Let's nail those lies!

- No-one gets more than one vote under AV:  if a ballot paper is subtracted from one pile and added to another it is still only one ballot paper. To quote Dr Alan Renwick of the University of Reading, "AV would uphold the principle of 'one person, one vote'. Every voter would still be treated equally; each vote would count only once in deciding who is elected in each constituency.”  And what's more by ensuring that no-one's vote need go to waste it actually goes one better: one person, one vote, one value.  

- AV would not cost £250m to introduce: part of this sum is the cost of the referendum itself, incurred whether or not we get AV, part is an absurdly inflated figure for the cost of voter education, and by far the largest chunk is for some kind of voting or counting machines which no-one has proposed and no-one needs.

- AV would not make the election of extreme candidates more likely. On the contrary. Under FPTP an extreme candidate can slip through on a minority vote, just because the opposing vote is split; under AV the anti-extremist vote would cumulate and prevent any extremist victory.

- AV would not lead parties to chase after the second preferences of e.g. BNP supporters.  On the contrary.  At the moment parties may try to attract the votes of racists, but we don't know how far they succeed.  Under AV parties would fight tooth and nail NOT to attract the second preferences of such voters: which party would want to see a great wodge of BNP votes transferred to their pile?

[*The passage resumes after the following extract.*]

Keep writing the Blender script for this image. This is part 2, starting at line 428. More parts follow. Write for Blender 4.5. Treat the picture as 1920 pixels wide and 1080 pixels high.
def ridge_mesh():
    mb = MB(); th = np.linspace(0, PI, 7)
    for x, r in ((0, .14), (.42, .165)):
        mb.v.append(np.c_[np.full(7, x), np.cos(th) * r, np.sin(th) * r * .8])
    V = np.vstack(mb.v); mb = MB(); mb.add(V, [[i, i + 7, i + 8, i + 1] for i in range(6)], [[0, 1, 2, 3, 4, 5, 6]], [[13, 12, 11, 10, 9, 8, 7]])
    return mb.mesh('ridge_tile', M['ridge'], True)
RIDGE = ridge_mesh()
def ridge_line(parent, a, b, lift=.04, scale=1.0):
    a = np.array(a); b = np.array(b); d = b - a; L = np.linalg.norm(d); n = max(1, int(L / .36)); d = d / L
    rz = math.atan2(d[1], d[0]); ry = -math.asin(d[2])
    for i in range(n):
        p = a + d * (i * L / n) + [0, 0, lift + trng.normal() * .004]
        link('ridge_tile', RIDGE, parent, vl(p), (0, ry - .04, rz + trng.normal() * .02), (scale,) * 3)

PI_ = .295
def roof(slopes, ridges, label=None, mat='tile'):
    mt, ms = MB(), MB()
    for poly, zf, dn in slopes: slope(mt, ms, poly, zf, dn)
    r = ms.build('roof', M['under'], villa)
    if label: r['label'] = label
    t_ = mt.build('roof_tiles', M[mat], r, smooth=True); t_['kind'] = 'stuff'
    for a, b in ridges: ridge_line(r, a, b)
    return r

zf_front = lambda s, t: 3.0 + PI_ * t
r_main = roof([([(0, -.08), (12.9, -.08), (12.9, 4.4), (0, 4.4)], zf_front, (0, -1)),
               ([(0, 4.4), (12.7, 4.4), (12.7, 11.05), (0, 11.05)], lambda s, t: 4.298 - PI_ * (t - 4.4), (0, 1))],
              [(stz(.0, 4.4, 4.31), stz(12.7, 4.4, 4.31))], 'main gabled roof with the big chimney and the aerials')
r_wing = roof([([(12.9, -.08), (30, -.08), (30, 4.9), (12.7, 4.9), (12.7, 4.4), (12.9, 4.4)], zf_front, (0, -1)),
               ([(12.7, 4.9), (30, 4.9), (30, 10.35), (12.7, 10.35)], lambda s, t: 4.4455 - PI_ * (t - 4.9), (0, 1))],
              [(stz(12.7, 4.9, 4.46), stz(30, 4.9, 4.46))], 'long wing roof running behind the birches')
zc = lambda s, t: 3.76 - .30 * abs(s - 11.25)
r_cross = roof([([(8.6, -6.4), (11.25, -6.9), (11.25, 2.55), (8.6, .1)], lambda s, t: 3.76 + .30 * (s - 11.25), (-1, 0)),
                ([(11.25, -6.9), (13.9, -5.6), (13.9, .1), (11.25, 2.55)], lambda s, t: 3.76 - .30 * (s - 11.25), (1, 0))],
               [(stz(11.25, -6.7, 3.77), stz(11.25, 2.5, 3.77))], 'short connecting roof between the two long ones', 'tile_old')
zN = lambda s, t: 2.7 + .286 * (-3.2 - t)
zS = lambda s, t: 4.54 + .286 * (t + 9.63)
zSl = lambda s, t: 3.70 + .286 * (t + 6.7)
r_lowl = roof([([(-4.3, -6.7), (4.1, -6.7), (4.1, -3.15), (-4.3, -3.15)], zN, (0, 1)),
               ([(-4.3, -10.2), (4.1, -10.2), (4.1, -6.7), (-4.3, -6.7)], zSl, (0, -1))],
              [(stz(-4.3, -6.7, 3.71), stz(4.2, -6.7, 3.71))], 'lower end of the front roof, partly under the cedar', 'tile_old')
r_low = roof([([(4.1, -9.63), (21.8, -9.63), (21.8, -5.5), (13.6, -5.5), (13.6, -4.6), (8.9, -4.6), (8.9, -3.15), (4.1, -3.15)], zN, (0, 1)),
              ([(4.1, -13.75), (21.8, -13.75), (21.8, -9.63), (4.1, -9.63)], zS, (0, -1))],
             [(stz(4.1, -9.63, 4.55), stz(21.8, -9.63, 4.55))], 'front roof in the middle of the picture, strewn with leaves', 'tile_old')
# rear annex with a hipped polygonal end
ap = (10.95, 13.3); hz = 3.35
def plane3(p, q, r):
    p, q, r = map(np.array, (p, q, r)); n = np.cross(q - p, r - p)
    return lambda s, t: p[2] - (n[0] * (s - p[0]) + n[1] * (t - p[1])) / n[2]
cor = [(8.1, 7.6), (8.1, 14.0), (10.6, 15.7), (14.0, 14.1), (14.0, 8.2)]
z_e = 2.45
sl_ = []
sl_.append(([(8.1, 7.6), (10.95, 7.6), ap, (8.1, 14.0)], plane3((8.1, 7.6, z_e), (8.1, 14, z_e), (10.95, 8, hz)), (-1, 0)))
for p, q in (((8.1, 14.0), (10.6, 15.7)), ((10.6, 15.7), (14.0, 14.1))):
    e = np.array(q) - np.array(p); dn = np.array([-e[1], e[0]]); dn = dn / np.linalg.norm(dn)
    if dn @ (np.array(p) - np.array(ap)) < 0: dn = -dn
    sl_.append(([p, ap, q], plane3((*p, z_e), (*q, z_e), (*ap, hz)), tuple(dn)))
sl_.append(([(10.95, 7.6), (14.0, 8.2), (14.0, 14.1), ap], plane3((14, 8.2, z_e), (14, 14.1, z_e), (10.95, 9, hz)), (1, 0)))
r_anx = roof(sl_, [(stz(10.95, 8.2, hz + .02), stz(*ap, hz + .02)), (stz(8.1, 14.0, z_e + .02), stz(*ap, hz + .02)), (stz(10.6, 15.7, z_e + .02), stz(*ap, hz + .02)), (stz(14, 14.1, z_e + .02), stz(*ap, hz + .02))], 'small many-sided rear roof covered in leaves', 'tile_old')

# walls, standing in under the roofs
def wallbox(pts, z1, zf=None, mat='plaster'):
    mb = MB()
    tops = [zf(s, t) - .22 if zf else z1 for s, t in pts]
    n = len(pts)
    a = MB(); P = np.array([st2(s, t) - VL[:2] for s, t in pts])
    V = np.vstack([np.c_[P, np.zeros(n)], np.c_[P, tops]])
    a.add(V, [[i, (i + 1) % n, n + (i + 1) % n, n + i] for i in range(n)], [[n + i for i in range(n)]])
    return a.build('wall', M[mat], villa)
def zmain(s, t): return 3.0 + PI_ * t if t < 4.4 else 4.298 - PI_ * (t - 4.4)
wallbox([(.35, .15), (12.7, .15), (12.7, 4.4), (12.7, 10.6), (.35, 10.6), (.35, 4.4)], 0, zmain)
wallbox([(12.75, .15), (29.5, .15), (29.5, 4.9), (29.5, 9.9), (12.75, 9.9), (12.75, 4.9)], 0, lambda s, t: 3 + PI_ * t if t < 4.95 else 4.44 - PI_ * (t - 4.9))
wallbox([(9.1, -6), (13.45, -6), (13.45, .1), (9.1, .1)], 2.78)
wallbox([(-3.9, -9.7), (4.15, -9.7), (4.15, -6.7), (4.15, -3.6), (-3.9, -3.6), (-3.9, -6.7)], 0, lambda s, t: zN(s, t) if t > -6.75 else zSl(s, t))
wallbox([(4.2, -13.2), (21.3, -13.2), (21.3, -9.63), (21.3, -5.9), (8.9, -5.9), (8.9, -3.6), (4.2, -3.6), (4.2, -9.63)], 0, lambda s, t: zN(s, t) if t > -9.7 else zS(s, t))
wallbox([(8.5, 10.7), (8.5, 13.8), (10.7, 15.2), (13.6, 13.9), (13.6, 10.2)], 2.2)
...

With FPTP many of us are faced with the choice: do we vote for the party we really support, even though we know they won't do well and our vote will just be wasted? or do we vote for some other candidate we like less but who is more likely to beat a party we dislike? AV means we can safely do both: show who we really support with our first preference, and then (if we wish) use later preferences to help defeat whoever we like least. For a straightforward account, see http://bit.ly/fgHxR0.

With FPTP the great majority of us are represented by MPs supported by a minority of voters, sometimes by a small minority (in Norwich South less than 30%, and that's not the record!). Under AV an MP has to be able to muster the support of at least half the voters (slightly less if not enough voters mark sufficient preferences: http://bit.ly/gIjamP). See http://bit.ly/eddJWZ

It's a vital question. No-one should make their mind up on the basis of half-truths, misunderstandings, misrepresentations and downright lies.